Essa goleada superlativa de 8-1 contra a Ucrânia deixou a unidade em evidência. Os membros da equipe tártara somaram 14 pontos na partida. O ex-Penguins Morozov liderou a trupe com três gols e três assistências. Sergei Zinoviev contabilizou cinco pontos e Danis Zaripov, modestamente, terminou o jogo com três.
Se Dinamarca e Ucrânia não podem ser consideradas super potências no hóquei, o terceiro adversário do selecionado russo em Moscou tem uma história rica, cujo último grande capítulo foi vencer a própria Rússia nas semifinais dos Jogos Olímpicos de Turim. A Finlândia talvez seja a maior ameaça nesse torneio. Um time cheio de figurinhas carimbadas da NHL e alguns bons valores da SM-Liiga. O confronto entre ambas as seleções tinha tudo para ser o melhor do torneio até agora. E foi o que aconteceu.

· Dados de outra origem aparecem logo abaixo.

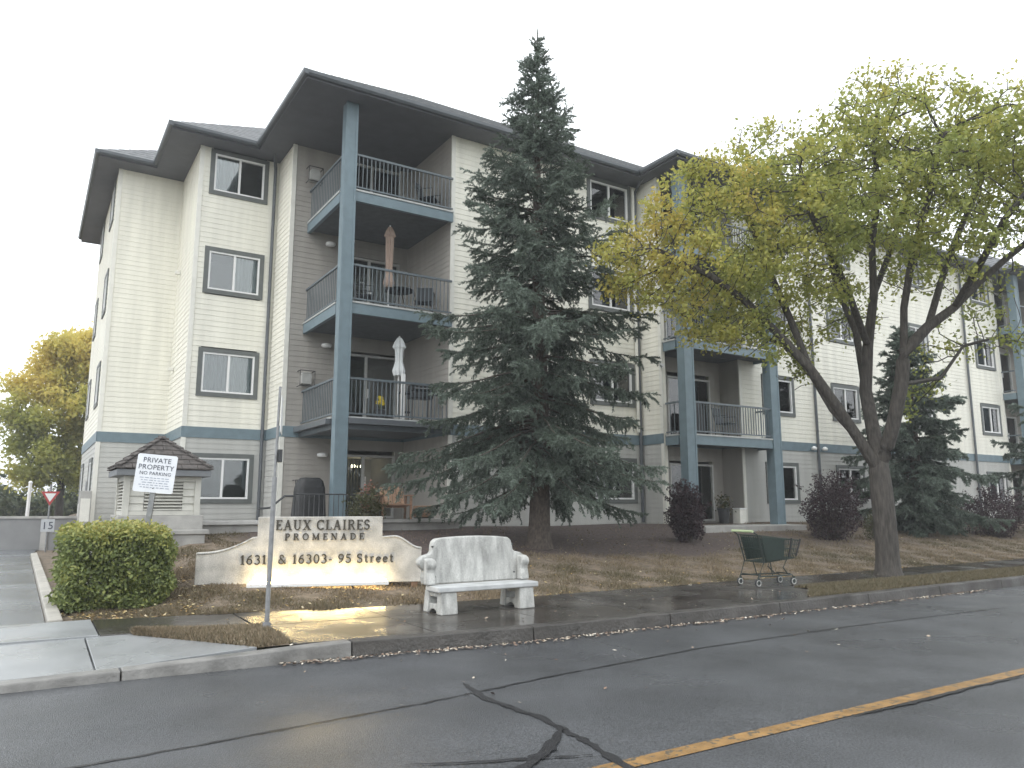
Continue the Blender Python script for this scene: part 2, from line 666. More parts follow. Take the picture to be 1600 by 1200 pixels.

O arisco prospecto do Toronto Maple Leafs, Nikolai Kulemin, atuando na quarta linha ao lado de Alexander Ovechkin, e novamente a unidade de Kazan, fizeram com que, ao final do segundo período, um confortável 4-1 para os donos da casa aparecesse no placar. Mas gols de Jukka Hentunen e Jere Lehtinen deram contornos mais dramáticos ao embate. Os finlandeses beliscaram o empate, mas o capitão Petr Schastlivy fuzilou Fredrik Norrena devolvendo uma vantagem de dois gols. O ótimo público na Khodynka Arena ainda comemorava, quando o defensor Petteri Nummelin, com seu time em situação de vantagem numérica, diminuiu. Mas não foi o bastante: Rússia 5-4 e aproveitamento de 100%.
O que falta
Os atletas que atuam na própria liga russa são os responsáveis pela boa tarefa até agora. O gigante goleiro Vasili Koshechkin, os membros da linha do Tartaristão e o atacante do Metallurg Magnitogorsk, Nikolai Kulemin, são os destaques até agora. Do pessoal de sangue mais nobre da NHL ainda não vimos muita coisa. Espera-se muito da uma linha formada por Ilya Kovalchuk, Evgeni Malkin e Alexander Frolov, mas parece que Malkin e Kovalchuk ainda estão tentando apagar suas pobres aparições na última pós-temporada da NHL da cabeça. Malkin também parece não estar suportando a temporada mais longa de sua carreira.
Mas isso também cria uma cenário de terror para os adversários: se mesmo com seus principais nomes ainda apagados o time já marcou 22 gols em três partidas, o que acontecerá quando Ovechkin, Frolov e Kovalchuk despertarem? Não espere outra coisa que o fim da maldição citada no início desse texto. Que venha o Canadá!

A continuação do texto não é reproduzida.